La dernière année de Daniel Toscan du Plantier chez Gaumont fut celle de « Police » de Pialat, interprété (…) par Gérard Depardieu, avec Sophie Marceau. A la suite des pertes colossales générées sur l’étranger, DTP fut licencié juste avant la sortie réussie du film cette année là.

 

L’intimité et la complicité entre Toscan et Depardieu se renforcèrent encore le jour du renvoi du producteur (…)

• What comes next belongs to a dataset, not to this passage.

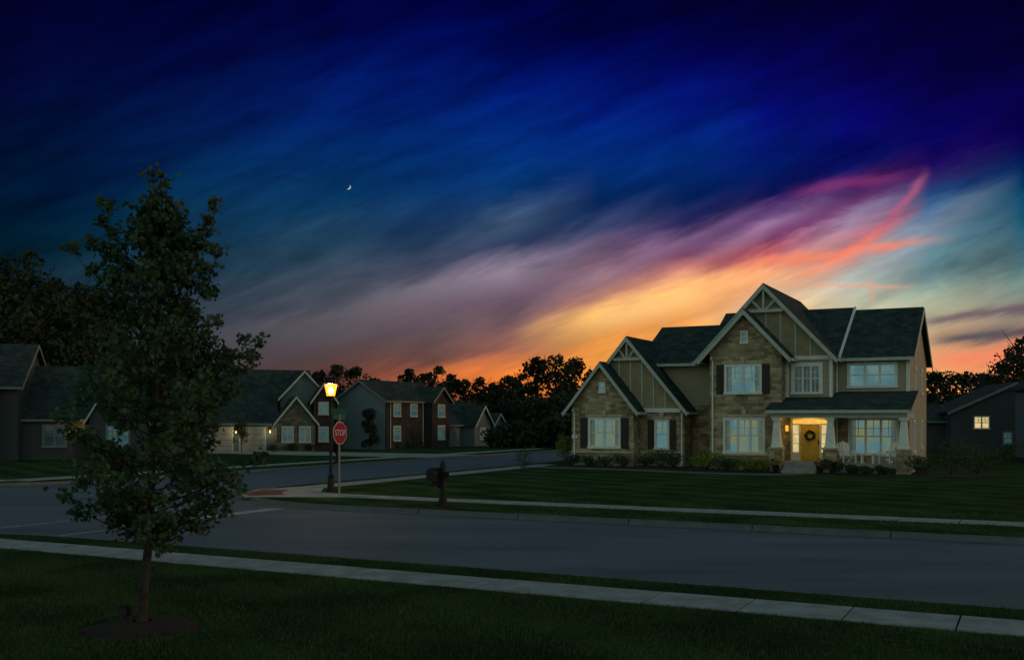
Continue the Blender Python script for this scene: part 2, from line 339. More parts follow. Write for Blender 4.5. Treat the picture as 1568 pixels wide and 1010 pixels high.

Toscan raconte cette journée qui illustre parfaitement cette amitié et la force d’intervention de la star. « On m’a dit ça vers 9h du matin, qu’il fallait que je parte…(…)…Et puis le soir même- y avait à cette époque là une émission vers 7h sur Canal +- j’ai vu arriver dans mon bureau Gérard Depardieu qui, je crois est du monde l’interprète qui m’est le plus proche, le plus fraternel, qui m’a dit : viens avec moi.

Et puis…il n’a pas dit un (mot). Je dois dire qu’en fin de journée, je me disais, quand même, j’ai fait 10 films avec lui, ça valait bien un petit coup de fil parce que si j’étais tombé, c’est aussi à cause , et avec tous ceux qui avaient fait des films avec moi .

Il m’a emmené à cette émission qu’il avait organisée dans l’après midi. Il avait mis des extraits d’une trentaine de films auxquels j’avais été mêlé. Et puis il a passé des extraits comme ça, et puis en partant, à la caméra,  il a dit comme ça : Ben voilà, sans lui, y aurait pas tout ça ».